In der Zeit hatte ich virtuell jeden Bericht vom Aconcagua aufgesogen. Freilich auch die (legendären) Berichte von Becks und Benzodiapezin.
2014 war ich dann soweit zu sagen, dass ich es schaffen könnte. Begann Ausrüstung zu kaufen. Eine Generalprobe für den Aconcagua sollte der Elbrus sein. Jedoch – wegen Schlechtwetter habe ich den Gipfel nicht einmal versucht.
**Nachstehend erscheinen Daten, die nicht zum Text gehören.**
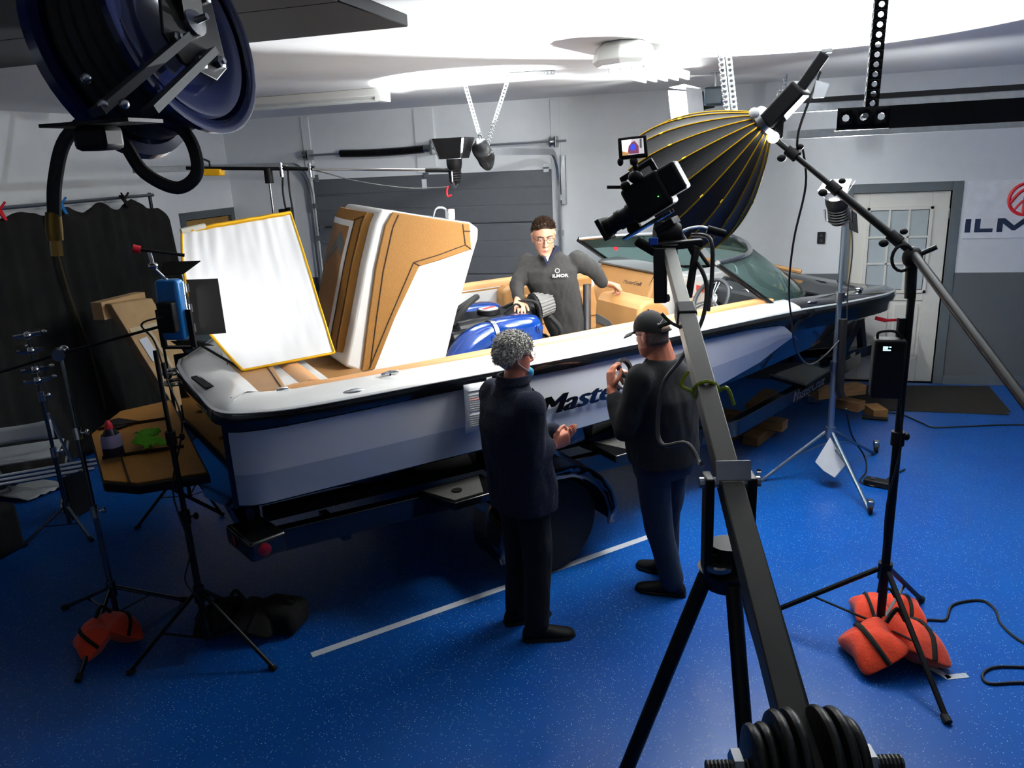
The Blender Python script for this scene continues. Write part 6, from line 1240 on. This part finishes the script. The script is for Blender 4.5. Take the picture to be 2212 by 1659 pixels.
def shoe(par, an, toe, mt, L=.27, h=.09):
    an, toe = V(an), V(toe); d = toe-an; d.z = 0; d.normalize(); r = d.cross(Z); g = V((an.x, an.y, an.z)); rings = []
    for t, w_, hh in ((-.075, .022, .05), (-.065, .034, .075), (-.03, .038, .095), (.02, .040, .10), (.07, .044, .075), (.12, .049, .058), (.16, .046, .048), (.185, .032, .04), (.195, .014, .025)):
        c = g+d*t*L/.27; q = []
        for k in range(16):
            a = 2*PI*k/16; zz = hh/2+hh/2*math.sin(a); ww = w_*(1-.15*max(0, math.sin(a)))
            q.append(V((c.x, c.y, an.z))+r*ww*math.copysign(abs(math.cos(a))**.7, math.cos(a))+Z*max(.012, zz))
        rings.append(q)
    m = MB(); m.loft(rings); s_ = m.build('shoe', mt, par, sharp=60)
    m = MB(); m.loft([[V((p.x, p.y, an.z+.002)) if k < 8 else V((p.x, p.y, an.z+.02)) for k, p in enumerate([g+d*t*L/.27+r*w_*math.cos(2*PI*k/16)*1.06 for k in range(16)])] for t, w_ in ((-.078, .02), (-.06, .036), (0, .041), (.1, .05), (.16, .047), (.197, .014))]); m.build('sole', RUBBER, s_)
# --- the man standing in the boat behind the engine
t = thing('person', 'man in glasses and grey sweater standing in the boat with hands on engine and seat', 'person', (-1.25, 5.95, .80))
F1 = V((.26, -.96, 0)).normalized(); R1 = V((F1.y, -F1.x, 0))            # his own right is at the left of the picture
ch, pv = V((-1.375, 5.83, 1.64)), V((-1.235, 5.98, 1.09))
shR, shL = V((-1.565, 5.82, 1.78)), V((-1.165, 5.90, 1.785)); elR, wrR = V((-1.615, 5.70, 1.63)), V((-1.575, 5.575, 1.525)); elL, wrL = V((-1.06, 5.93, 1.70)), V((-.985, 6.0, 1.585))
hc, hf, hu = V((-1.405, 5.775, 1.975)), V((.34, -.90, -.26)), V((.05, -.2, 1))
Rr = (shR-shL).normalized(); Fr = F1
m = MB(); L1 = head(m, hc, hf, hu, 1.12)
limb(m, [V((-1.38, 5.84, 1.80)), V((-1.395, 5.80, 1.90))], [.062, .058])
torso(m, [(pv, R1, F1, .12, .07), (pv.lerp(ch, .4), R1, F1, .12, .07), (ch, Rr, Fr, .15, .09), (V((-1.375, 5.85, 1.78)), Rr, Fr, .13, .08)])
for s_, e_, w_ in ((shR, elR, wrR), (shL, elL, wrL)): limb(m, [s_, e_, w_], [.036, .036, .027])
hand(m, wrR, (.18, -.45, -.16), (-.05, -.2, -1), (.9, .35, 0), (.25, .45, .5), 1.08, .10, .3)
hand(m, wrL, (.75, .45, -.28), (.15, -.25, -1), (.3, -.9, 0), (.8, 1.1, .9), 1.2, .03, .7)
kL, kR, fL, fR = V((-1.05, 5.88, 1.0)), V((-1.31, 5.80, 1.0)), V((-1.15, 6.10, .84)), V((-1.40, 6.05, .84))
hipL, hipR = pv-R1*.09-Z*.02, pv+R1*.09-Z*.02
for a, b, c_ in ((hipL, kL, fL), (hipR, kR, fR)): limb(m, [a, b, c_], [.06, .05, .038])
remesh(m, .0045, 3).build('body', SKIN, t, sharp=180)
SW = mat('grey_heather_knit', '#2e2d2c', .95, var=.10, scale=60, bump=.3, bscale=240); NAVYC = mat('navy_collar', '#141a33', .8)
m = MB(); torso(m, [(pv.lerp(ch, .2), R1, F1, .168, .135), (pv.lerp(ch, .38), R1, F1, .17, .135), (pv.lerp(ch, .55), Rr.lerp(R1, .4), F1, .175, .14), (ch, Rr, Fr, .205, .145), (ch+V((-.002, .0, .08)), Rr, Fr, .205, .13), (V((-1.372, 5.85, 1.80)), Rr, Fr, .15, .09), (V((-1.375, 5.845, 1.845)), Rr, Fr, .085, .072), (V((-1.38, 5.835, 1.875)), Rr, Fr, .076, .07)])
limb(m, [shR+V((.012, .005, -.01)), elR, wrR+V((0, .03, .005))], [.078, .060, .044]); limb(m, [shL+V((-.012, 0, -.01)), elL, wrL+V((-.015, -.02, .012))], [.082, .064, .047])
swt = remesh(m, .009, 6, .007, 16).build('sweater', SW, t, sharp=180)
m = MB(); torso(m, [(V((-1.379, 5.835, 1.86)), Rr, Fr, .080, .074), (V((-1.381, 5.83, 1.895)), Rr, Fr, .078, .078), (V((-1.381, 5.83, 1.896)), Rr, Fr, .068, .066), (V((-1.379, 5.835, 1.86)), Rr, Fr, .068, .064)]); m.build('collar', NAVYC, swt)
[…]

Egal! Ich kann das trotzdem. Im September 2015 dann die konkrete Planung. Und mit Gabi hatte sich im letzten Moment auch eine Mitstreiterin gefunden. Nicht die gesamte Zeit alleine zu sein fand ich aus Gründen der Moral und für die Sicherheit bei weitem besser als einen Sologang.
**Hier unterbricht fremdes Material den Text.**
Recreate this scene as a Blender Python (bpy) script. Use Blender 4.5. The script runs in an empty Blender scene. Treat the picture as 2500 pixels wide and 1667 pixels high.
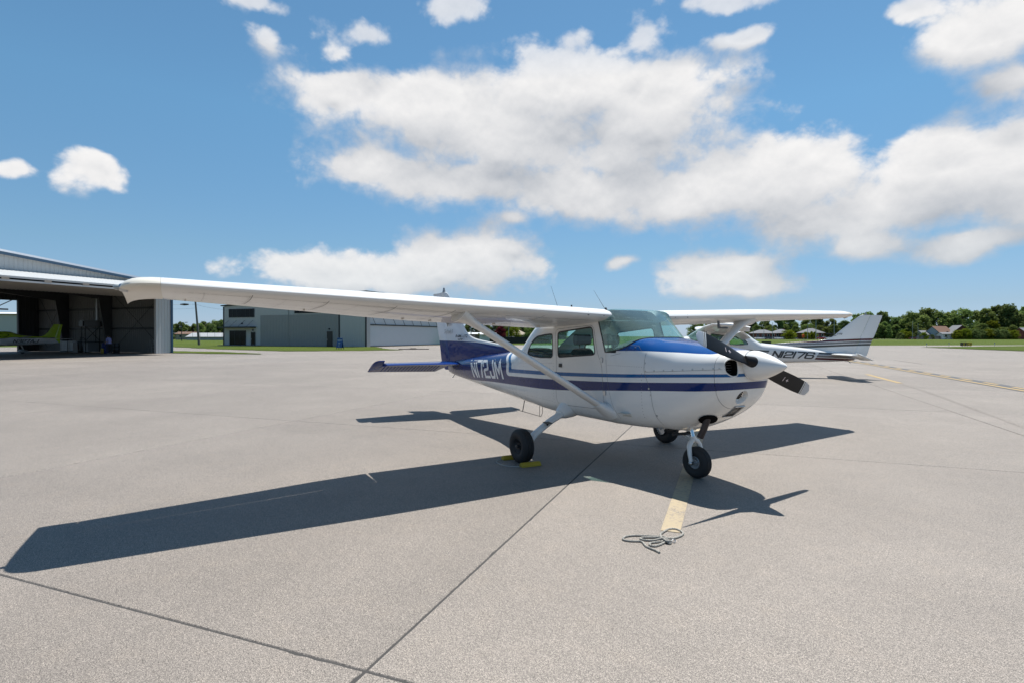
import bpy, bmesh, math, random
from mathutils import Vector, Matrix, geometry
rad = math.radians
random.seed(7)
scene = bpy.context.scene
COL = scene.collection

# ------------------------------------------------------------------ camera
CAM = Vector((4.528, -5.080, 1.610))
YAW, PITCH = 1.0243, -0.00929
cF = Vector((-math.sin(YAW)*math.cos(PITCH), math.cos(YAW)*math.cos(PITCH), math.sin(PITCH)))
cR = Vector((math.cos(YAW), math.sin(YAW), 0)); cU = cR.cross(cF)
cam_data = bpy.data.cameras.new('camera'); cam = bpy.data.objects.new('camera', cam_data); COL.objects.link(cam)
cam.matrix_world = Matrix(((cR.x, cU.x, -cF.x, CAM.x), (cR.y, cU.y, -cF.y, CAM.y), (cR.z, cU.z, -cF.z, CAM.z), (0, 0, 0, 1)))
cam_data.sensor_width = 36.0; cam_data.lens = 1350.2*36/2500; cam_data.clip_start = .05; cam_data.clip_end = 9000
scene.camera = cam
FH = Vector((-math.sin(YAW), math.cos(YAW), 0))
def W(lat, dep, z=0.0):
    """a place given as metres to the side of and ahead of the photographer's spot"""
    return Vector((CAM.x, CAM.y, 0))+cR*lat+FH*dep+Vector((0, 0, z))

# ------------------------------------------------------------------ node helper
class NT:
    def __init__(s, tree): s.t = tree; s.n = tree.nodes; s.l = tree.links
    def new(s, typ, **kw):
        n = s.n.new(typ)
        for k, v in kw.items(): setattr(n, k, v)
        return n
    def put(s, sock, v):
        if isinstance(v, bpy.types.NodeSocket): s.l.new(v, sock)
        elif v is not None:
            if hasattr(sock.default_value, '__len__') and not hasattr(v, '__len__'): v = (v,)*len(sock.default_value)
            if hasattr(sock.default_value, '__len__') and len(sock.default_value) == 4 and len(v) == 3: v = tuple(v)+(1,)
            sock.default_value = v
    def m(s, op, a, b=None, c=None, clamp=False):
        n = s.new('ShaderNodeMath', operation=op, use_clamp=clamp)
        for i, v in enumerate((a, b, c)):
            if v is not None: s.put(n.inputs[i], v)
        return n.outputs[0]
    def v(s, op, a, b=None, c=None, out=0):
        n = s.new('ShaderNodeVectorMath', operation=op)
        for i, x in enumerate((a, b, c)):
            if x is not None: s.put(n.inputs[i], x)
        return n.outputs[out]
    def dot(s, a, b): return s.v('DOT_PRODUCT', a, b, out=1)
    def length(s, a): return s.v('LENGTH', a, out=1)
    def comb(s, x, y, z):
        n = s.new('ShaderNodeCombineXYZ')
        for i, q in enumerate((x, y, z)): s.put(n.inputs[i], q)
        return n.outputs[0]
    def sep(s, v):
        n = s.new('ShaderNodeSeparateXYZ'); s.put(n.inputs[0], v); return n.outputs
    def step(s, x, lo, hi, smooth=True):
        n = s.new('ShaderNodeMapRange', interpolation_type='SMOOTHSTEP' if smooth else 'LINEAR')
        s.put(n.inputs[0], x); s.put(n.inputs[1], lo); s.put(n.inputs[2], hi); s.put(n.inputs[3], 0.0); s.put(n.inputs[4], 1.0)
        return n.outputs[0]
    def lerp(s, x, a0, a1, b0, b1):
        n = s.new('ShaderNodeMapRange'); n.clamp = True
        for i, q in enumerate((x, a0, a1, b0, b1)): s.put(n.inputs[i], q)
        return n.outputs[0]
    def mix(s, f, a, b, blend='MIX'):
        n = s.new('ShaderNodeMix', data_type='RGBA', blend_type=blend)
        s.put(n.inputs[0], f); s.put(n.inputs[6], a); s.put(n.inputs[7], b); return n.outputs[2]
    def noise(s, vec, scale, detail=4, rough=.5, dist=0.0, out=0):
        n = s.new('ShaderNodeTexNoise'); s.put(n.inputs['Vector'], vec); n.inputs['Scale'].default_value = scale
        n.inputs['Detail'].default_value = detail; n.inputs['Roughness'].default_value = rough; n.inputs['Distortion'].default_value = dist
        return n.outputs[out]
    def curve(s, x, pts, lo, hi):
        """float curve through (x, y) points, x in [lo, hi], y in [0, 2]"""
        n = s.new('ShaderNodeFloatCurve'); c = n.mapping.curves[0]
        P = [((a-lo)/(hi-lo), b/2) for a, b in pts]
        c.points[0].location = P[0]; c.points[1].location = P[-1]
        for p in P[1:-1]: c.points.new(*p)
        n.mapping.update()
        s.put(n.inputs[1], s.lerp(x, lo, hi, 0.0, 1.0))
        return s.m('MULTIPLY', n.outputs[0], 2.0)
    def bump(s, h, strength=.3, dist=.01):
        n = s.new('ShaderNodeBump'); n.inputs['Strength'].default_value = strength; n.inputs['Distance'].default_value = dist
        s.put(n.inputs['Height'], h); return n.outputs[0]

# ------------------------------------------------------------------ daylight
SUN = Vector((-.185, .32, 1.0)).normalized()
world = bpy.data.worlds.new('World'); scene.world = world; world.use_nodes = True
w = NT(world.node_tree); w.n.clear()
sky = w.new('ShaderNodeTexSky', sky_type='NISHITA'); sky.sun_disc = False
sky.sun_elevation = math.asin(SUN.z); sky.sun_rotation = math.atan2(SUN.x, SUN.y)
sky.altitude = 150; sky.air_density = 1.0; sky.dust_density = 0.25; sky.ozone_density = 1.4
SKY_K = .0765
tc = w.new('ShaderNodeTexCoord'); D = tc.outputs['Generated']
az = w.m('ARCTAN2', w.dot(D, tuple(cR)), w.dot(D, tuple(FH)))
dz = w.sep(D)[2]
el = w.m('ARCSINE', w.m('MINIMUM', w.m('MAXIMUM', dz, -1.0), 1.0))
# fair-weather cumulus: (bearing, elevation, half width, half height) in radians
CLOUDS = [(-0.137,.395,.211,.050),(.089,.417,.174,.063),(.256,.387,.134,.063),(-.02,.348,.255,.061),(.212,.334,.185,.073),(-.25,.40,.082,.035),
 (-.258,.286,.098,.038),(-.099,.265,.172,.043),(.136,.253,.214,.05),(.336,.235,.164,.055),(.43,.253,.105,.072),(.499,.179,.129,.05),(.569,.14,.069,.026),
 (.653,.252,.083,.046),(.718,.247,.063,.041),(.633,.201,.108,.048),(.75,.198,.08,.061),(.692,.128,.058,.021),(-.385,.455,.046,.020),(-.243,.479,.086,.029),
 (-.424,.503,.081,.016),(-.091,.525,.07,.026),(-.29,.455,.036,.016),(.234,.474,.044,.024),(.355,.513,.086,.014),(.389,.459,.04,.016),(.704,.397,.056,.042),
 (.731,.33,.034,.026),(.631,.446,.03,.013),(-.664,.230,.050,.034),(-.646,.205,.042,.018),(-.75,.214,.018,.013),(-.31,.112,.135,.030),(-.068,.129,.105,.057),
 (-.138,.099,.141,.031),(.357,.105,.087,.03),(.384,.075,.091,.023),(.182,.121,.028,.011),(-.013,.199,.036,.013)]
outside = w.m('MAXIMUM', w.step(w.m('ABSOLUTE', az), .78, .95), w.step(el, .56, .70))
def cloudiness(dlt, fine):
    q = w.v('MULTIPLY', w.v('ADD', D, (0, 0, dlt)), (1, 1, 1.3))
    # domain warp so that no outline stays a plain ellipse
    wx, wy, wz = w.sep(w.v('SUBTRACT', w.noise(q, 4.5, 3, .5, out=1), (.5, .5, .5)))
    p = w.comb(w.m('MULTIPLY_ADD', wx, .15, az), w.m('ADD', w.m('MULTIPLY_ADD', wy, .07, el), dlt), 0.0)
    d = None
    for a, e, rx, ry in CLOUDS:
        thin = rx < .045 or e > .44
        if thin: rx, ry = rx*1.3, ry*1.4
        l = w.length(w.v('MULTIPLY_ADD', p, (1/rx, 1/ry, 0), (-a/rx, -e/ry, 0)))
        if thin: l = w.m('ADD', l, .50 if a < -.2 else .40)
        d = l if d is None else w.m('SMOOTH_MIN', d, l, .40)
    # scattered cumulus out of view, all round and overhead, thinned to weaken sky fill
    g = w.noise(q, 2.3, 3, .5)
    dg = w.lerp(g, .54, .76, 2.4, .40)
    d = w.m('MINIMUM', d, w.m('ADD', dg, w.m('MULTIPLY', w.m('SUBTRACT', 1.0, outside), 3.0)))
    lo = w.m('MULTIPLY', w.m('SUBTRACT', w.noise(q, 8.0, 3, .5), .5), 1.5)
    base = w.m('SUBTRACT', lo, d)
    if fine == 0: return base, None
    return base, detail(q)
def detail(q):
    vo = w.new('ShaderNodeTexVoronoi', feature='F1'); vo.normalize = True; w.put(vo.inputs['Vector'], q); vo.inputs['Scale'].default_value = 17; vo.inputs['Detail'].default_value = 3; vo.inputs['Roughness'].default_value = .58; vo.inputs['Lacunarity'].default_value = 2.1
    puff = w.m('MULTIPLY', w.m('SUBTRACT', .30, vo.outputs['Distance']), 1.25)
    hi = w.m('MULTIPLY', w.m('SUBTRACT', w.noise(q, 20, 6, .60, .3), .5), .95)
    return w.m('ADD', puff, hi)
b0, det = cloudiness(0.0, True)
b1, _x = cloudiness(.070, False)
det1 = detail(w.v('MULTIPLY', w.v('ADD', D, (0, 0, .011)), (1, 1, 1.3)))
f0 = w.m('ADD', b0, det)
above = w.m('SUBTRACT', b0, b1)                       # > 0 : lit crowns, < 0 : shaded bases
crown = w.step(above, -.5, .6)
dens = w.step(f0, w.lerp(crown, 0, 1, -1.45, -1.25), w.lerp(crown, 0, 1, -.52, -.78))
dens = w.m('MULTIPLY', dens, w.lerp(el, .43, .48, 1.0, .74))
relief = w.m('MULTIPLY', w.m('SUBTRACT', det, det1), .34)
lit = w.m('ADD', w.step(above, -1.2, .78, False), relief)
lit = w.m('SUBTRACT', lit, w.m('ADD', .09, w.m('MULTIPLY', w.step(b0, -.6, .5), .26)), clamp=True)
ccol = w.mix(lit, (.37, .405, .46), (.86, .85, .845))
ccol = w.mix(w.step(f0, -1.25, -.6), w.mix(.55, ccol, (.50, .58, .70)), ccol)      # thin rims let the sky through
ccol = w.mix(w.step(el, .02, .22), w.mix(.35, ccol, (.46, .56, .63)), ccol)   # low clouds seen through more air
ccol = w.v('SCALE', ccol); ccol.node.inputs['Scale'].default_value = .81/SKY_K
tint = w.mix(w.step(el, .0, .05, False), (.58, .78, 1.35), (.58, .72, 1.0))         # the haze of a clear summer noon near the horizon
tint = w.mix(w.step(el, .05, .14, False), tint, (.66, .86, .97))
tint = w.mix(w.step(el, .14, .36, False), tint, (.78, 1.13, 1.17))
cs = w.v('MULTIPLY', sky.outputs[0], tint)
col = w.mix(w.m('MULTIPLY', dens, w.step(el, -.005, .03)), cs, ccol)
bg = w.new('ShaderNodeBackground'); w.put(bg.inputs[0], col); bg.inputs[1].default_value = SKY_K
w.l.new(bg.outputs[0], w.new('ShaderNodeOutputWorld').inputs[0])
world.cycles.sampling_method = 'NONE'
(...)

Immerhin hatte ich seit September fast jede freie Minute in die Planung gesteckt. Versucht, alles zu bedenken. Urlaub aufgespart, um einen kompletten Monat Zeit für das Unternehmen zu haben. Zudem hatte ich doch genau diesen Fall eingeplant: Ich wollte die Chance für einen zweiten Versuch haben.
Und jetzt alles einfach hinschmeißen? Nach so viel Aufwand?
Nein, unmöglich! Ich will bleiben und es noch einmal versuchen.